One of the peculiarities of the Anglo-American book cultures is, to my mind, the habit of dividing prose into fiction and non-fiction. As far as I know, no other cultural tradition does it. In French bookshops, books are categorised as literature (novels) – subdivided into French novels, foreign novels, youth/teenager novels, fantasy/science-fiction and detective/thriller/crime novels, etc –, then short stories, letters, essays, philosophy (but not academic), humanities, etc. In Italy, the genre taxonomy is similar to the French: literature subdividing into similar categories as in France, essays (Italian and foreign), society, news and politics, etc. The point is that fiction (novels, novellas, short-stories, foreign or not) is never acknowledged as fiction, while everything else doesn’t just get the label ‘non-fiction’, as in English-speaking countries. There are more genres on display, and classifications run deeper.

Why is that? The book industries in English-speaking countries seem to have adopted the fiction/non-fiction split quite early.

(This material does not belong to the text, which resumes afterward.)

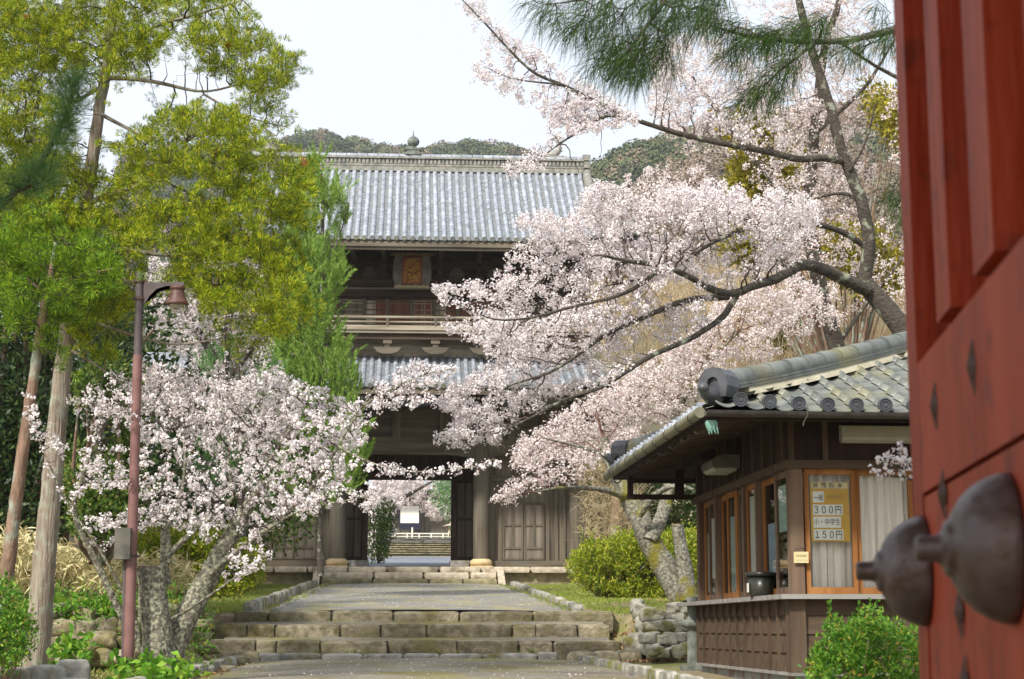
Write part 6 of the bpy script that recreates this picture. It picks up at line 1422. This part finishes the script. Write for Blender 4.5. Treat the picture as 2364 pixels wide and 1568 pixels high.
stuff_blades("ground_plants", "broad bright green leaves on the bank above the rubble wall", "plants", [([(90, 1380), (300, 1390), (320, 1440), (250, 1450), (100, 1430)], 20.3, .3, .5), ([(270, 1530), (440, 1530), (440, 1580), (260, 1580)], 16.3, .3, .3), ([(150, 1480), (200, 1470), (210, 1540), (100, 1540)], 17.5, .3, .2)], 402, "ground_leaf", .13, .06, 230, 4, .8, .5, .2)
stuff_blades("ground_plants", "green weeds and moss over the bank behind left cherry", "plants", [([(60, 1350), (480, 1350), (500, 1500), (460, 1560), (60, 1540)], 20.2, .5, 1)], 403, "shrub_green", .06, .025, 900, 4, .8, .5, .2)
stuff_blades("dry_brush", "tan leafless brush covering the right slope above the booth roof", "brush", [([(1640, 700), (1760, 660), (1860, 620), (1960, 620), (2100, 660), (2100, 900), (1640, 960)], 42, 3, .75), ([(1360, 660), (1700, 620), (1700, 900), (1400, 930)], 48, 3, .35)], 404, "reed", .7, .014, 5200, 5, .5, 1.0, .1)
stuff_blades("dry_brush", "bare brown shrubs between gate corner and mossy trunk", "brush", [([(1340, 1060), (1480, 1060), (1500, 1250), (1350, 1260)], 44, 1, 1)], 405, "reed", .5, .012, 500, 5, .8, .6, .1)
# far hills with tree canopy
def hill(nm, ridge, D, depth, seed, mats, probs, cr, label, dens):
    rng = np.random.default_rng(seed); xs = np.array([p[0] for p in ridge], float); ys = np.array([p[1] for p in ridge], float)
    n, m = 60, 14; b = MB(); V = []; X = np.linspace(xs[0], xs[-1], n)
    for r in range(m):
        f = r / (m - 1)
        for x in X:
            top = P(x, np.interp(x, xs, ys) + cr * 3937 / D * 1.05, D); V.append((top[0] * (1 - .05 * f), top[1] - depth * f, (top[2] + 4) * (1 - f) - 4))
    b.add(V, [(r * n + i, r * n + i + 1, (r + 1) * n + i + 1, (r + 1) * n + i) for r in range(m - 1) for i in range(n - 1)], 0, True)
    back = [(v[0], v[1] + depth * .8, -4) for v in V[:n]]; b.add(V[:n] + back, [(i + 1, i, n + i, n + i + 1) for i in range(n - 1)], 0, True)
    tag(b.build(nm, M["hill_soil"]), kind="structure")
    k = dens; x = rng.uniform(xs[0], xs[-1], k); f = rng.uniform(0, .5, k) ** 1.3; f[:k // 6] = rng.uniform(0, .02, k // 6)
    top = PV(np.stack([x, np.interp(x, xs, ys) + cr * 3937 / D * 1.05], 1), np.full(k, float(D))); c = np.stack([top[:, 0] * (1 - .05 * f), top[:, 1] - depth * f, (top[:, 2] + 4) * (1 - f) - 4], 1)
    F = MB(); ty = rng.choice(len(mats), k, p=probs); patch_ = wav(c, .03, np.random.default_rng(seed + 1)); ty = np.where(patch_ > .35, 1, ty)
    for t in range(len(mats)):
        cc = c[ty == t]; kk = len(cc); per = 260; R_ = (cr * rng.uniform(.6, 1.35, kk))[:, None, None]
        q = rng.normal(0, 1, (kk, per, 3)); q /= np.linalg.norm(q, axis=2)[..., None]; q[..., 2] = np.abs(q[..., 2]) * 1.1 - .15
        p = cc[:, None] + q * R_ * rng.uniform(.8, 1.05, (kk, per, 1)); nn = q + rng.normal(0, .4, q.shape)
        F.petals(p.reshape(-1, 3), nn.reshape(-1, 3), cr * .2, rng, t)
    tag(F.build("hill_forest", [M[q_] for q_ in mats]), label, "forest", kind="stuff")
M["hill_soil"] = mat("hill_soil", (.05, .055, .035), (.09, .08, .05), scale=.08, rough=1)
hill("far_hill", [(300, 340), (560, 330), (640, 318), (700, 304), (740, 300), (790, 312), (850, 322), (900, 330), (960, 328), (1020, 326), (1080, 322), (1150, 328), (1200, 336), (1240, 352), (1330, 372), (1420, 400)], 400, 150, 501, ["hill_green", "hill_brown", "hill_dark"], [.42, .3, .28], 3.0, "wooded hill ridge behind the gate roof, green and brown", 1500)
hill("right_hill", [(1250, 420), (1340, 385), (1400, 362), (1460, 330), (1530, 305), (1600, 285), (1680, 270), (1800, 250), (1950, 230), (2150, 210), (2400, 230)], 260, 110, 502, ["hill_green", "hill_brown", "hill_dark"], [.6, .25, .15], 2.4, "nearer wooded green hill rising on the right", 1700)

M["riser_shade"] = mat("riser_shade", (.05, .048, .025), (.10, .09, .05), scale=5)  # dark riser colour stands in for shadows under the tread nosings
# ---- distant hall, stairs and fence seen through the gate
hx0, hy0 = site(.3, 178); hall = thing("temple_hall", "far temple hall with weathered board walls seen through the gate passage", "hall", (hx0, hy0, ZY(1236, 178)), ROT)
b = MB(); b.box(-12, 12, 0, 9, -.4, 4.6); b.build("hall_wall", M["timber_v"], hall)
b = MB()
for x in (-11.8, -8, -4.6, -1.5, 1.5, 4.6, 8, 11.8): b.box(x - .17, x + .17, -.15, -.002, 0, 4.6)
build_each(b, "hall_post", M["timber_v"], hall)
b = MB(); b.box(1.7, 3.0, -.06, -.002, 1.5, 2.6); b.box(-4.2, -1.7, -.06, -.002, 2.2, 3.2); build_each(b, "plaster_panel", M["plaster"], hall)
b = MB()
for sg in (-1, 1): b.add([(-15, sg * 8 + 4.5, 4.5), (15, sg * 8 + 4.5, 4.5), (11, 4.5, 10.5), (-11, 4.5, 10.5)], [(0, 1, 2, 3)])
b.add([(-15, -3.5, 4.5), (-15, 12.5, 4.5), (-11, 4.5, 10.5)], [(0, 1, 2)]); b.add([(15, -3.5, 4.5), (15, 12.5, 4.5), (11, 4.5, 10.5)], [(0, 1, 2)]); b.build("hall_roof", M["tile"], hall)
q = P(945, 1222, 176.5); bn = thing("hanging_banner", "white ceremonial curtain with navy lower border hung on the far hall", "banner", tuple(q), ROT)
M["navy"] = mat("navy", (.012, .014, .035)); M["banner_white"] = mat("banner_white", (.66, .66, .62), (.74, .74, .70), scale=3)
b = MB(); b.box(-.95, .95, -.02, .02, .62, 2.4); b.build("white_cloth", M["banner_white"], bn)
b = MB(); b.prism([(-1.1, .12), (-1.0, 0), (1.0, 0), (1.1, .12), (1.1, .64), (-1.1, .64)], 1, -.03, .03); b.box(-1.1, -.96, -.03, .03, .64, 2.4); b.box(.96, 1.1, -.03, .03, .64, 2.4); b.build("navy_border", M["navy"], bn)
fx, fy = site(.4, 165); fz = ZY(1243, 165); fence = thing("wooden_fence", "low pale railing across the top of the far stone stairs", "fence", (fx, fy, fz), ROT)
b = MB(); b.box(-5.4, 5.4, -.05, .05, .42, .52); b.box(-5.4, 5.4, -.04, .04, .16, .23); b.build("fence_rail", M["white_paint"], fence)
b = MB()
for x in np.arange(-5.3, 5.5, 1.15): b.box(x - .06, x + .06, -.06, .06, -.1, .54)
b.box(-.3, -.15, -.06, .06, 0, 1.05); build_each(b, "fence_post", M["white_paint"], fence)
for k, (t0, n, ya, yb, dl, lab, w) in enumerate(((135, 5, 1283, 1257, .8, "lower flight of far mossy stone stairs beyond the gate", 8), (150, 3, 1256, 1243, .9, "upper flight of far stone stairs below the pale railing", 6.5))):
    z0 = ZY(ya, t0); z1 = ZY(yb, t0 + n * dl); sx, sy = site(.1, t0); o = thing("stone_stairs", lab, "stairs", (sx, sy, z0), ROT); b = MB()
    rs = (z1 - z0) / n; c = MB()
    for q_ in range(n): b.box(-w, w, q_ * dl, q_ * dl + 3, -.5, (q_ + 1) * rs - .07); c.box(-w, w, q_ * dl - .12, q_ * dl + dl, (q_ + 1) * rs - .068, (q_ + 1) * rs)
    b.build("stair_flight", M["riser_shade"], o); c.build("stair_tread", M["stone_side"] if k == 0 else M["stone_grey"], o)
q = P(1040, 1243, 160); sl_ = thing("stone_lantern", "pale stone lantern on forked legs right of the far hall steps", "lantern", tuple(q), 0)
b = MB()
for a in (0, 2.1, 4.2): b.tube([(.42 * math.cos(a), .42 * math.sin(a), -.1), (.36 * math.cos(a), .36 * math.sin(a), .35), (.16 * math.cos(a), .16 * math.sin(a), .8)], [.10, .09, .12], 8)
build_each(b, "lantern_leg", M["stone_pale"], sl_)
b = MB(); b.lathe([(0, .78), (.32, .78), (.34, .86), (.22, .9), (.2, 1.12), (0, 1.12)], (0, 0, 0), 12, smooth=False); b.build("fire_box", M["stone_pale"], sl_)
b = MB(); b.lathe([(.75, 1.12), (.78, 1.18), (.3, 1.3), (.1, 1.36), (.08, 1.5), (0, 1.55)], (0, 0, 0), 14, smooth=False); b.build("lantern_roof", M["stone_pale"], sl_)

# side building behind the left blossoms
sx, sy = site(-8.8, 40); sb = thing("side_building", "plaster-walled side building with grey tiled roof behind the left blossoms", "building", (sx, sy, .9), ROT)
zg0 = ZY(1240, 40) - .9; ze0 = ZY(1090, 40) - .9; zt0 = ZY(850, 42.5) - .9
b = MB(); b.box(-3.0, 2.2, 0, 4.5, -.6, ze0 - .1); b.build("plaster_wall", M["plaster"], sb)
b = MB(); b.box(-3.02, 2.22, -.03, 4.53, -.6, zg0 + .35); b.build("wall_skirting", M["timber_v"], sb)
b = MB(); rdg = zt0; 
for x in np.arange(-3.8, 3.0, .24): b.tube([(x, -1.1, ze0), (x, .6, ze0 + (rdg - ze0) * .42), (x, 2.3, rdg)], .07, 6)
b.add([(-3.8, -1.1, ze0), (3.0, -1.1, ze0), (3.0, 2.3, rdg), (-3.8, 2.3, rdg), (3.0, 5.7, ze0), (-3.8, 5.7, ze0)], [(0, 1, 2, 3), (3, 2, 4, 5)]); b.build("tiled_roof", M["tile"], sb)
b = MB(); b.box(-3.9, 3.1, 2.1, 2.5, rdg - .1, rdg + .28); b.build("roof_ridge", M["tile"], sb)
b = MB(); b.box(-3.8, 3.0, -1.05, -.9, ze0 - .25, ze0 - .05); b.build("eave_fascia", M["dark_timber_h"], sb)

# thin spring haze over the whole valley
hz = MB(); hz.box(-330, 330, -75, 640, -9, 175); ho = hz.build("haze", None)
hm = bpy.data.materials.new("haze"); hm.use_nodes = True; hn = hm.node_tree.nodes
for n_ in list(hn):
    if n_.type != 'OUTPUT_MATERIAL': hn.remove(n_)
pv = hn.new("ShaderNodeVolumePrincipled"); pv.inputs["Density"].default_value = .0003; pv.inputs["Color"].default_value = (.93, .95, 1, 1); pv.inputs["Anisotropy"].default_value = .2
hm.node_tree.links.new(pv.outputs[0], [n_ for n_ in hn if n_.type == 'OUTPUT_MATERIAL'][0].inputs["Volume"])
ho.data.materials.clear(); ho.data.materials.append(hm); tag(ho, "thin pale spring haze in the air before the hills", "haze", kind="stuff")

What is more important is that the split reflects an ancient approach to writing more generally. For the ancient Greeks and Romans, written works fell into two general categories which, though shifting from author to author, may be referred to as ‘history’, on the one hand, and ‘poetry’, on the other, to adopt one of the many labels common at the time. The distinction between historiography and poetry was also one between fact and fiction, truth and fable. When Plato wished to ban all poets from his ideal Republic, he was making the same distinction, admitting only those who dealt in the truth. Poetry was not just about versified language, but also about the truth value of the narrative. With some exceptions, factual truth could not be seen to be conveyed by poetic works. Truth required ‘history’, the realm of fact, and since Herodotus, eye-witnessed fact. The European obsession with truth, starting with the Greek pre-Socratic philosophers, has become the central feature of the free world.

The ancient distinction between fact and fiction has, therefore, echoes in the general nomenclature of books in English-speaking countries. It might seem like a superficial way to categorise books in a bookshop (and for someone browsing by genre, not very helpful), but it is an approach that on the one hand harks back to an ancient and venerable understanding of what the written word is, and on the other, it puts truth at the heart of a book’s claim: are you truthful or are you not?